Highlights of the show include a number of works shown in Munich in the summer of 1937, such as Max Beckmann's Cattle in a Barn (1933); George Grosz’s Portrait of Max Hermann-Neisse  (1925); Erich Heckel's Barbershop (1913); Ernst Ludwig Kirchner's Winter Landscape in Moonlight (1919), The Brücke-Artists (1926/27); Paul Klee's The Angler (1921), The Twittering Machine (1922), and Ghost Chamber with the Tall Door (1925); Oskar Kokoschka's The Duchess of Montesquiou-Fezensac (1910); Ewald Mataré's Lurking Cat (1928); Karel Niestrath's Hungry Girl (1925); Emil Nolde's Still-Life with Wooden Figure (1911), Red-Haired Girl (1919), and Milk Cows (1913); Christian Rohlf's The Towers of Soest (ca. 1916) and Acrobats (ca. 1916); Karl Schmidt-Rottluff's Pharisees (1912); and Lasar Segall's The Eternal Wanderers (1919), among others.

Who has the right to determine the socially redeeming value of art?

Rudy Giuliani, then Mayor of New York, stepped into the fray when a portrait of the Virgin Mary mounted on elephant dung by the British artist, Chris Ofili, from the Saatchi Collection was hung in the Brooklyn Museum of Art.

The Museum received public funds, and this very much complicates the issue.
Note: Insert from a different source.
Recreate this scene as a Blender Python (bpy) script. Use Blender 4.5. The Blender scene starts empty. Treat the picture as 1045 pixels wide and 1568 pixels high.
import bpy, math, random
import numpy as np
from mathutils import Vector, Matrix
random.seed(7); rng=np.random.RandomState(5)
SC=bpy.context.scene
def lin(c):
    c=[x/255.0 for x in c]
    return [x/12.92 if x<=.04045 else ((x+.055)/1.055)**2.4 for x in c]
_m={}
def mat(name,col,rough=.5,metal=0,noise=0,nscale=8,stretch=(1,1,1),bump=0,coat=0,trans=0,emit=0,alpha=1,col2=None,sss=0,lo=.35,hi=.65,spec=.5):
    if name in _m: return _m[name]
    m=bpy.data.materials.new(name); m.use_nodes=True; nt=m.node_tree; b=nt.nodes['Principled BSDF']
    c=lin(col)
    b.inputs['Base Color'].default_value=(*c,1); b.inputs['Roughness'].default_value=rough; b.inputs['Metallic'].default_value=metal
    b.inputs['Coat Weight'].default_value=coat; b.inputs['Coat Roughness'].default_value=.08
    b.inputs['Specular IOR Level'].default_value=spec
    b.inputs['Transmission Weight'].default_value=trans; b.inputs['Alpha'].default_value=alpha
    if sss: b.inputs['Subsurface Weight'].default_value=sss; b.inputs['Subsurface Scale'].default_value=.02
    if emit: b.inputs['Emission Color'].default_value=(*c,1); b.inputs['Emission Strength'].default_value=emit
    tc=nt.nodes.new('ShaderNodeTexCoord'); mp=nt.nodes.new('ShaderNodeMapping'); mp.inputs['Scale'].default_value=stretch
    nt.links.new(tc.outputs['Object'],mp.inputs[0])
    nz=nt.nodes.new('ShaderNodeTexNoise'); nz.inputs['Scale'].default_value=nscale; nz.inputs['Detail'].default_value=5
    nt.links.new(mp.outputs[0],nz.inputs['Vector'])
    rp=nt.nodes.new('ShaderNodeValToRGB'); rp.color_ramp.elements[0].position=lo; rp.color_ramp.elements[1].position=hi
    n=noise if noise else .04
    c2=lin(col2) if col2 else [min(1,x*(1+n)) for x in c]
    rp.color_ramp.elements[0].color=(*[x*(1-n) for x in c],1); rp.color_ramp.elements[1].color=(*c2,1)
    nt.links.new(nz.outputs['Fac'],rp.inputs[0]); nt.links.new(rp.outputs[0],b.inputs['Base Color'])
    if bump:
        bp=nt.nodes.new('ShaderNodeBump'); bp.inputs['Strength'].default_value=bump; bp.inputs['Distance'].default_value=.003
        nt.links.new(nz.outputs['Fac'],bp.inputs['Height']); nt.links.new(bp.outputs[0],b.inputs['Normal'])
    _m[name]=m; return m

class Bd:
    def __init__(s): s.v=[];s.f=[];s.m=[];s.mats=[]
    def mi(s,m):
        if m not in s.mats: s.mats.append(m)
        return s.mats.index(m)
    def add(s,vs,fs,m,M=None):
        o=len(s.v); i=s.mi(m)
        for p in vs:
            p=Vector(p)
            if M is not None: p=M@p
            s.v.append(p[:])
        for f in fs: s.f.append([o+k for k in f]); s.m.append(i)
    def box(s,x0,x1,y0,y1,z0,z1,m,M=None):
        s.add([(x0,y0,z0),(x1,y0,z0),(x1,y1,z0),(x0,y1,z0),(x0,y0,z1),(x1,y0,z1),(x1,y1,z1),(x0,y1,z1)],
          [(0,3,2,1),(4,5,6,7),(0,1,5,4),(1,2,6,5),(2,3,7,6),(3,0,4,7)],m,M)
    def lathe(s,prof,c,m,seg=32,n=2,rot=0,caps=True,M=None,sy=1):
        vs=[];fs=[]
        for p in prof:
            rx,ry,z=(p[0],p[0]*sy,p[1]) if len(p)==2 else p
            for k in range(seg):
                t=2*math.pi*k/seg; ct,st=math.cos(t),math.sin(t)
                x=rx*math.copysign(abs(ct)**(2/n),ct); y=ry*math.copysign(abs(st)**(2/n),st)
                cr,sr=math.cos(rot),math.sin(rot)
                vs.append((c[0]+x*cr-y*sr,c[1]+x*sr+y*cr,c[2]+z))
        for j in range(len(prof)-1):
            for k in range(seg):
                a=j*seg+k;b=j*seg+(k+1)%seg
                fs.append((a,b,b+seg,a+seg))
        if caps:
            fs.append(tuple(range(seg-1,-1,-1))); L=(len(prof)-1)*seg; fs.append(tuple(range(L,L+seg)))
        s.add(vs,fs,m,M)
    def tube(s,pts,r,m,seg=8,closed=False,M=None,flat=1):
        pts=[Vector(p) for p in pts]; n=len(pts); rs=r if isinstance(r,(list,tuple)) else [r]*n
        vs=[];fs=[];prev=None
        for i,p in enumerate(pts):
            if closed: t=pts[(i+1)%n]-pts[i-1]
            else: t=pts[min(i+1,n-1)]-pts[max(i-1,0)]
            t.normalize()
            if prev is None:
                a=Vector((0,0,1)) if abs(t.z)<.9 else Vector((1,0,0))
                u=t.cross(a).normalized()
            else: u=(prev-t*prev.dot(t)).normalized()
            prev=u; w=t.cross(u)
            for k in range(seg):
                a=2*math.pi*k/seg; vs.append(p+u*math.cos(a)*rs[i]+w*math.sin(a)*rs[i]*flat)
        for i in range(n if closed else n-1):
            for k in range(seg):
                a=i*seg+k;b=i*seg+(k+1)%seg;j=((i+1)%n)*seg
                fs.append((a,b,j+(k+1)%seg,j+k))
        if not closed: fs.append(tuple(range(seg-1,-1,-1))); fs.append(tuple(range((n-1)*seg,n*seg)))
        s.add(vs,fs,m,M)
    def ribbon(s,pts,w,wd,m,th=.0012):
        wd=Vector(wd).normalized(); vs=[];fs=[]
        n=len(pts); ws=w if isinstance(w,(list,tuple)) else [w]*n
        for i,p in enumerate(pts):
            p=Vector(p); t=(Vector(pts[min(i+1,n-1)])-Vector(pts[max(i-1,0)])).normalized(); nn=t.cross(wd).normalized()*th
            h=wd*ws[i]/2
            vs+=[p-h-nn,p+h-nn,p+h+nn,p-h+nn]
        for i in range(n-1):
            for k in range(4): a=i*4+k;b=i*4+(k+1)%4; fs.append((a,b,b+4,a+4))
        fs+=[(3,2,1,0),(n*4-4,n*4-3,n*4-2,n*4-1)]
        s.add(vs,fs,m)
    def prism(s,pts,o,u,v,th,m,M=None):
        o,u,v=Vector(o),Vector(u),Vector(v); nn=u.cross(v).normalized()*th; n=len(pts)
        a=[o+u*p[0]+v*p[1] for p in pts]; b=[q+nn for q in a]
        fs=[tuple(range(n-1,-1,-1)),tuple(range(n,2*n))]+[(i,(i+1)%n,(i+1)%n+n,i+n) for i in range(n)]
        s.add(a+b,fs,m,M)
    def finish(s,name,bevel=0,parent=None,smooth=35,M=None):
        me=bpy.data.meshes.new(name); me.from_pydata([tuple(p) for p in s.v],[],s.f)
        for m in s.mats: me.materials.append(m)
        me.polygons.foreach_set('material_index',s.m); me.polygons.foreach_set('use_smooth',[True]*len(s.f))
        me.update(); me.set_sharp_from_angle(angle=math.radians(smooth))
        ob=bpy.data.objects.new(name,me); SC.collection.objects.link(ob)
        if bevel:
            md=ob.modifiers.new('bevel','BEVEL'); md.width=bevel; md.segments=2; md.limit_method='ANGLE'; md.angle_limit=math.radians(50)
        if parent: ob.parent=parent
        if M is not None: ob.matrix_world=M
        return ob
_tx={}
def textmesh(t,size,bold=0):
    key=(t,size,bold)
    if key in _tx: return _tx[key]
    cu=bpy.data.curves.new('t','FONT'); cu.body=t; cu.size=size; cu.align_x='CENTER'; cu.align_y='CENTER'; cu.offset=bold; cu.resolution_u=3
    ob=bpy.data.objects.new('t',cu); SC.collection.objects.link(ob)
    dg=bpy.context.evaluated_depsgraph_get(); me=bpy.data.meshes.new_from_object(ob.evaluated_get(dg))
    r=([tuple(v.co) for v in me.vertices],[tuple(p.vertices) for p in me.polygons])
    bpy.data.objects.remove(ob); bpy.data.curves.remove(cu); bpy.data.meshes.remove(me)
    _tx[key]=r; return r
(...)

The Mayor threatened to withhold funding.

Artists who work on their own and don’t draw from the public dole have a right to do what they want, certainly a First Amendment guarantee in the US.

But in the Third Reich the case was quite different. Der Fuehrer knew that art was important. He was a mediocre, failed painter. US leaders have been artists in their own right: Presidents Ulysses S. Grant, Dwight D. Eisenhower, Jimmy Carter and George W. Bush all have painted, with varying success. What their taste in the work of others was and is, we don’t know. They consider it private.

In the process of elevating the German population and purifying it, Hitler chose to be arbiter of the public taste. Movements which civilized viewers consider seminal were removed from sight and buried. But there was a last moment for the German public to view this ‘degenerate’ art in the traveling exhibit.

Steven Spielberg provided funds to preserve a fascinating film clip of German citizens walking through the exhibit. Their reaction seems to be fearful, taking a quick look over a shoulder to see who’s watching them looking.

Stanley Kramer fictionalized a question that anyone curious about the course of history raises: who knew what when, and if they knew, why did they not raise a voice?

In the film "Judgment at Nuremberg," a German judge of great legal depth (Burt Lancaster) turns the tribunal on its head. When his legal representative begins to use the very tactics Lancaster did to make the truth of a witness appear to be false, Lancaster will not let this happen again. At the end of the trial, sentenced to life in prison, he asks for the head of the tribunal to visit him. Spencer Tracy visits. Lancaster explains that he had no idea what went  on in the concentration camps. “But,” Tracy says, “You knew a witness was innocent, and you forced a conviction. Once is too much.”

Footage of the real Nuremberg trials is in the Anthology Archives in New York. John Ford’s camera offers a chilling insight into the men who forced even the Nazi artist Emil Nolde to leave the country.

Nolde is interesting, because the Third Reich hated his art more than they loved his party allegiance.

The Neue Galerie is one of New York’s treasured exhibition spaces and provokes as well as pleases. This exhibit is an unusual and important insight into a world we do not want to recreate or forget.